A hipótese de demissões, contudo, é rechaçada pela Gol. Segundo o vice-presidente financeiro e de relações com investidores da companhia, Edmar Lopes, a empresa não está demitindo funcionários, mas, neste momento, também não está contratando. “Conforme administramos o turnover e não repomos as vagas automaticamente, o quadro da companhia se reduz ao longo do tempo”, disse Lopes, durante reunião com analistas e investidores em dezembro.

Já o coordenador técnico da Lafis pondera que a necessidade de se manter um grande contingente de empregados qualificados nesse modal, como pilotos e equipes de manutenção, para garantir o bom funcionamento das operações pode advogar a favor dos trabalhadores. “O Brasil ainda apresenta um déficit destes profissionais qualificados e, caso as empresas optem por demiti-los, encontrariam dificuldades para recontratação em períodos de reaquecimento da demanda.”

Aportes

Para Souza, o aumento na participação de estrangeiros nas companhias aéreas brasileiras, como o verificado entre Delta Air Lines e Gol e HNA Group e Azul, pode ser uma alternativa interessante para aumentar a liquidez das aéreas em meio ao cenário de dificuldade.

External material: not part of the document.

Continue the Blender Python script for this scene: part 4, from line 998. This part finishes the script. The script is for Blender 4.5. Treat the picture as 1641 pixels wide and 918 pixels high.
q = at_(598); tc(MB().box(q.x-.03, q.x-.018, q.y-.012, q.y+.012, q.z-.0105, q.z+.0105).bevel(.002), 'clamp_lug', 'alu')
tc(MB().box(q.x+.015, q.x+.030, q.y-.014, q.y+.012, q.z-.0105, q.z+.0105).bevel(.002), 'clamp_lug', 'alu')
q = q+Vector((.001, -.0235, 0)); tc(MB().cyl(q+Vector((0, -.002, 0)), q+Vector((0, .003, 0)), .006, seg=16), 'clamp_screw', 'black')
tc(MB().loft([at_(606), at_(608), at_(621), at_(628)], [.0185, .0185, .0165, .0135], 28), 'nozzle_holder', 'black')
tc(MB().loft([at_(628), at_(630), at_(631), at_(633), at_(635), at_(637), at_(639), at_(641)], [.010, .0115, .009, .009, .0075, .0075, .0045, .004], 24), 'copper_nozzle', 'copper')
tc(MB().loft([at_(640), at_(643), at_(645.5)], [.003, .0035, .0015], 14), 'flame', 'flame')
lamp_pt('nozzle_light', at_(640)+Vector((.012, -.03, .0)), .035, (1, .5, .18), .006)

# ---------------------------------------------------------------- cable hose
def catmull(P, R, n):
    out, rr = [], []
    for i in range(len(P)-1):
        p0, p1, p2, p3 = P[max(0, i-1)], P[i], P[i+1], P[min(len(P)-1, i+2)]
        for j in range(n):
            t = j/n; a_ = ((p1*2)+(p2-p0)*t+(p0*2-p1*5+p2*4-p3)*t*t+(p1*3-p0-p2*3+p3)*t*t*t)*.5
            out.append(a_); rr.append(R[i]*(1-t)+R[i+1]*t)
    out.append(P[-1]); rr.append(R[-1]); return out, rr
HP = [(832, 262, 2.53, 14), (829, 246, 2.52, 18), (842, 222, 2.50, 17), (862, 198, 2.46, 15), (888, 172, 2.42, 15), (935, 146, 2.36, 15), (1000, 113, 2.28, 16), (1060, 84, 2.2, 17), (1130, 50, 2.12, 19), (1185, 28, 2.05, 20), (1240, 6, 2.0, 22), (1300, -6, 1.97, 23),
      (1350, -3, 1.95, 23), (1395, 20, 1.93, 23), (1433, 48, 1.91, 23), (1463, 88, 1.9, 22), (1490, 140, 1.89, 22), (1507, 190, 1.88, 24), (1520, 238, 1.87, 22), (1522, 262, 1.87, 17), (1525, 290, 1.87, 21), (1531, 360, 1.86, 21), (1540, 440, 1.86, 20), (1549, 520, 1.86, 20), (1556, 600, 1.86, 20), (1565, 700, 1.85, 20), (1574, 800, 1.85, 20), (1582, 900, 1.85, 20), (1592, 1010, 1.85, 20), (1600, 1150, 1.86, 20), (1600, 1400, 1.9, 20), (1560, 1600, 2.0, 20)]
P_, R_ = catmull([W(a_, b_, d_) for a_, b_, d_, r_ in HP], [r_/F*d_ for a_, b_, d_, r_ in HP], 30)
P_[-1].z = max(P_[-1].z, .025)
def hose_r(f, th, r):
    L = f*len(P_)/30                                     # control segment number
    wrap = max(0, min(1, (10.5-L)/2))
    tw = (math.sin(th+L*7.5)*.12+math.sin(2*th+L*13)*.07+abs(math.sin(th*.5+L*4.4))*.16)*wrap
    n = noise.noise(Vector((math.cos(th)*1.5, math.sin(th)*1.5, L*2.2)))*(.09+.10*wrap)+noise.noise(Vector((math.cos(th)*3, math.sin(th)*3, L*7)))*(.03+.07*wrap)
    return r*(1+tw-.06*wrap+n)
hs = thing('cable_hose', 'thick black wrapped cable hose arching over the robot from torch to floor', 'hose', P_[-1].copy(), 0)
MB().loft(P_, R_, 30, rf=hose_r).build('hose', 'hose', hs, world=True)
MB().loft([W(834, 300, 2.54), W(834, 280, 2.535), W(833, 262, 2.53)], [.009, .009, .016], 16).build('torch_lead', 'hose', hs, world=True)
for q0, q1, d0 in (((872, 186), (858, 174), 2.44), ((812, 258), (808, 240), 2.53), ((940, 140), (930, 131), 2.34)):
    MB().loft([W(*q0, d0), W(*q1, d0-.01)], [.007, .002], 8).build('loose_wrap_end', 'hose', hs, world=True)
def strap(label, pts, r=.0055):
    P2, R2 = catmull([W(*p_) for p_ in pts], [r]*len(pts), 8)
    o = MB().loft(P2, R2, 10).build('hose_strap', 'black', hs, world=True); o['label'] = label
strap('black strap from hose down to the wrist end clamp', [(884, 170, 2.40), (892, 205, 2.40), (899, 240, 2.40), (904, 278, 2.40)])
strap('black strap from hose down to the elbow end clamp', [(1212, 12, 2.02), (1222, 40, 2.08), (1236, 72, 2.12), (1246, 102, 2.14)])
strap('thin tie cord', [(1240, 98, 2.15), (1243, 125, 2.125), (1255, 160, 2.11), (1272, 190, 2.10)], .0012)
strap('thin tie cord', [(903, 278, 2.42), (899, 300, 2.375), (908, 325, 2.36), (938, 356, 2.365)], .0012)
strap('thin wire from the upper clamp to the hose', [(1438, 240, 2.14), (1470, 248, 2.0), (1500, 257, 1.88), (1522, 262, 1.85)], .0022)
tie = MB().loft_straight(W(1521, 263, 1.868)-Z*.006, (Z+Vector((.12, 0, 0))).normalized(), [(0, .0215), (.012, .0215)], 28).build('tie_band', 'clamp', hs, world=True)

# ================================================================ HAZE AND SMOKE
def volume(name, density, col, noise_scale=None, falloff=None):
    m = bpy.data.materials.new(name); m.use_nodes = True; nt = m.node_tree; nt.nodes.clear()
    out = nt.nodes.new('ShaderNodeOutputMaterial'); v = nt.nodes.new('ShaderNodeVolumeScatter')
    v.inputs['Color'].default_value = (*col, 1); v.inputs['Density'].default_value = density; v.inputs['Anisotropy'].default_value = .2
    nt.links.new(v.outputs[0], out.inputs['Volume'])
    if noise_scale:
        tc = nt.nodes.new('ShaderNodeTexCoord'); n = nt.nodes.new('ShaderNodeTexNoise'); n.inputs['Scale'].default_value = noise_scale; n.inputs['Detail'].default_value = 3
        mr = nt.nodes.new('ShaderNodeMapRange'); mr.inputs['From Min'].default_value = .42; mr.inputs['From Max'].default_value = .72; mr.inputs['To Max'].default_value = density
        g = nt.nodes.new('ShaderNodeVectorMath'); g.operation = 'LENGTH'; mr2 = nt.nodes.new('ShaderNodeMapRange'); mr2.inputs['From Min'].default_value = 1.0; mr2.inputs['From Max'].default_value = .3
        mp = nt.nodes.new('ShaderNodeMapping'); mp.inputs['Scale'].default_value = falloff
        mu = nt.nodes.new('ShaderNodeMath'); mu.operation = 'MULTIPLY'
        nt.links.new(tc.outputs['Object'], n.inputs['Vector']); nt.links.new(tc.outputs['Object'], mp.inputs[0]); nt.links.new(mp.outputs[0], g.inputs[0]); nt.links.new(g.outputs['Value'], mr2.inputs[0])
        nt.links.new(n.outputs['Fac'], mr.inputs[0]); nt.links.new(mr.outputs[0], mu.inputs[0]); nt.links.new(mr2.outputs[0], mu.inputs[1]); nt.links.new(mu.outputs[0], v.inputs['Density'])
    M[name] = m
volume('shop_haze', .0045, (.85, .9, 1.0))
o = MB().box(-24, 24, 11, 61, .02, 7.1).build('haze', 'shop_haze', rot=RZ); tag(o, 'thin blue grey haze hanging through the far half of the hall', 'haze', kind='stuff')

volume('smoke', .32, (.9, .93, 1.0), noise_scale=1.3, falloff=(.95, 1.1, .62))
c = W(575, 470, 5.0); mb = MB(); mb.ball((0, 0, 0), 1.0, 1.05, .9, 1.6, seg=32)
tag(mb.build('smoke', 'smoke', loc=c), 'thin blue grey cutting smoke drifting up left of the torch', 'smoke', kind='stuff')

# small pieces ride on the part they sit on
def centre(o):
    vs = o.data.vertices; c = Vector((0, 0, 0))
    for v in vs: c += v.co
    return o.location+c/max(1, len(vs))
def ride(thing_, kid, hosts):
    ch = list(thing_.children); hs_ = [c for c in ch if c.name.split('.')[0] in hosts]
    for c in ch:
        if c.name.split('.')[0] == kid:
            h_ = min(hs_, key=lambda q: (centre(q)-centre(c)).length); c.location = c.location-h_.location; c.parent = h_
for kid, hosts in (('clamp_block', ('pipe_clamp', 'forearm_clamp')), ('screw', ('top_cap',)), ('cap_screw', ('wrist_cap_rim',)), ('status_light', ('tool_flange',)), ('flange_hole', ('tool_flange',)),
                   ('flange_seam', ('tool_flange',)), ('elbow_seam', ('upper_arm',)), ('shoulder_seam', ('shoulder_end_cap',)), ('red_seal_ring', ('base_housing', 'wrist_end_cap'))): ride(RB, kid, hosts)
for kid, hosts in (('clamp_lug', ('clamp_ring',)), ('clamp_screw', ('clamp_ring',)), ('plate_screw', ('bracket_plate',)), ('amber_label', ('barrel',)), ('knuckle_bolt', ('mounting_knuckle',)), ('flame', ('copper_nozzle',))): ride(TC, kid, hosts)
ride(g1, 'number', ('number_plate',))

“O mercado nacional ainda guarda grande potencial de expansão”, disse o coordenador técnico da Lafis, afirmando que empresas estrangeiras que visam o crescimento no mercado brasileiro podem se interessar em investir nas aéreas do País. “Esta poderia ser uma boa alternativa para as empresas nacionais, uma vez que receberiam um fôlego financeiro para honrar seus passivos e sustentar períodos de baixo crescimento da demanda e do faturamento.”

Já Peppe destaca que a entrada de participantes estrangeiros é interessante caso envolva a entrada de recursos na companhia. “A troca de ações entre o controlador e um novo investidor, se não gerar ingresso de recursos, seria trocar seis por meia dúzia, do ponto de vista de caixa.”